Pass By Rvalue Reference Or Pass By Value

Passing by rvalue reference is typically an optimization for the case when data can be “stolen” from the parameter instead of copying from it.

struct S
{
    void init(const SomeType& param); // copy from param
    void init(SomeType&& param);      // steal from param
};

People noticed that if SomeType is cheaply movable, then we don’t have to write two overloads and can get away with a single pass-by-value:

struct S
{
    void initByVal(SomeType param); // can now steal from param
};

SomeType t;
s.initByVal(std::move(t)); // move data to param, then can steal from it

Compared to the first version, this will result in one more invocation of SomeType’s move constructor to construct param, but as it is cheap to move it does not matter (much).

It is often mentioned that the first approach would result in 2^N overloads in case of N arguments, and passing by value magically solves this issue. However, passing by reference solves it just as well (see below). Also, passing by value can easily lead to unspecified behavior and, in my opinion, this alone makes it worth considering alternative approaches.

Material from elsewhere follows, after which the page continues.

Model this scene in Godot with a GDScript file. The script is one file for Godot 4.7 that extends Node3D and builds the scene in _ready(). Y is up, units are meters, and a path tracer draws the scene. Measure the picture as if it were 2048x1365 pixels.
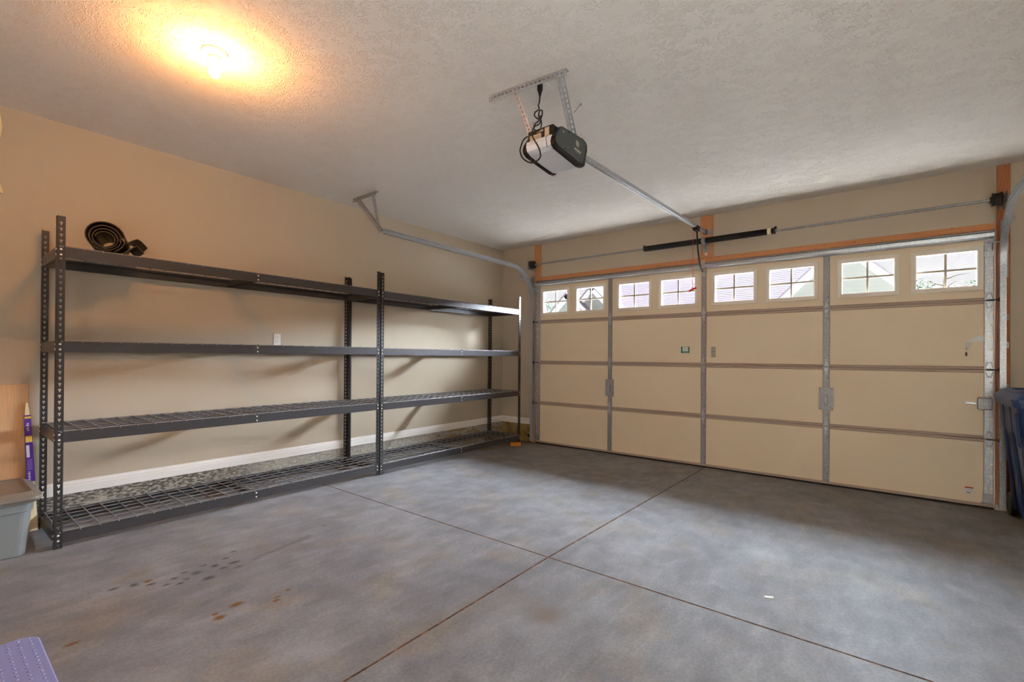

First, note that similarly to only passing by value we might equally well only pass by rvalue reference:

struct S
{
    void initByRef(SomeType&& param);
};

SomeType t;
s.initByRef(std::move(t)); // this works, and even better (less moves)
s.initByRef(SomeType()); // this also works

The only case when it “does not work” is when the argument passed to initByRef() is an lvalue. Note, however, that in this case the pass-by-value approach will do no magic neither - it will copy-construct (not move!) param and this copy cannot be elided. The question of the day is: do you actually want such copies to be created implicitly? If the code above was initByVal(t);, did the author actually mean to copy the object or did they simply forget the std::move()?

Anyway, how to deal with non-movable lvalues? Apart from std::move(), there is a second simple way of turning an lvalue into an rvalue: build a temporary object. Actually, we are already doing this implicitly when passing by value, and of course nothing stops us from doing this explicitly now:

template<typename T>
T copy_to_temp(const T& t) { return t; }

SomeType t; // I'll need t later, so cannot std::move(t)
s.initByRef(copy_to_temp(t)); // but can copy

s.initByVal(t); // note that here t is also copied, it just happens implicitly

While copy_to_temp may not be a great name, I picked it just to show how exactly the same idea can be applied to move-only types (such as unique_ptr<T>). Obviously, we cannot copy_to_temp something that is not copyable, but then we can move_to_temp just as simply:

template<typename T>
T move_to_temp(T& t) { return std::move(t); }

void foo(unique_ptr<SomeType>&& param);

unique_ptr<SomeType> p;
foo(move_to_temp(p)); // note: this does move, p will become empty

But wait a second - why moving to a temporary when we can simply turn it into rvalue foo(std::move(p));? Does not it do the same thing but just less efficiently? Well, it turns out there is a subtle difference: foo(move_to_temp(p)) guarantees that after the operation p will be empty (because it was “moved from”). Herb Sutter called this “the killer argument” for passing by value vs passing by reference in the comments to Scott Meyers’ Should move-only types ever be passed by value?. Well, here is a way to provide the same guarantee when passing by reference if this actually is a requirement: move_to_temp.

On a side note, this is a very weak guarantee. All you get is that data was “moved from” the object that was passed to the function. The data might be copied somewhere, but it might as well be just ignored and destroyed when the temporary goes out of scope. My expectation is that in most cases foo(std::move(p)) will be just as good as foo(move_to_temp(p)) because no one will notice the difference.

To sum up, here is what only passing by reference does compared to only passing by value:

Saves one move construction (modulo move elisions)
Avoids the mentioned unspecified behavior situation
Makes copies as explicit as moves. When you pass an lvalue to the function accepting rvalue references only, you get a compilation error. Is it a bad thing? In my opinion it is actually good - it forces you to decide whether you mean to move or to copy and indicate it explicitly for better maintainability.
Turns adding a const T& overload into an optimization for the case when you cannot move.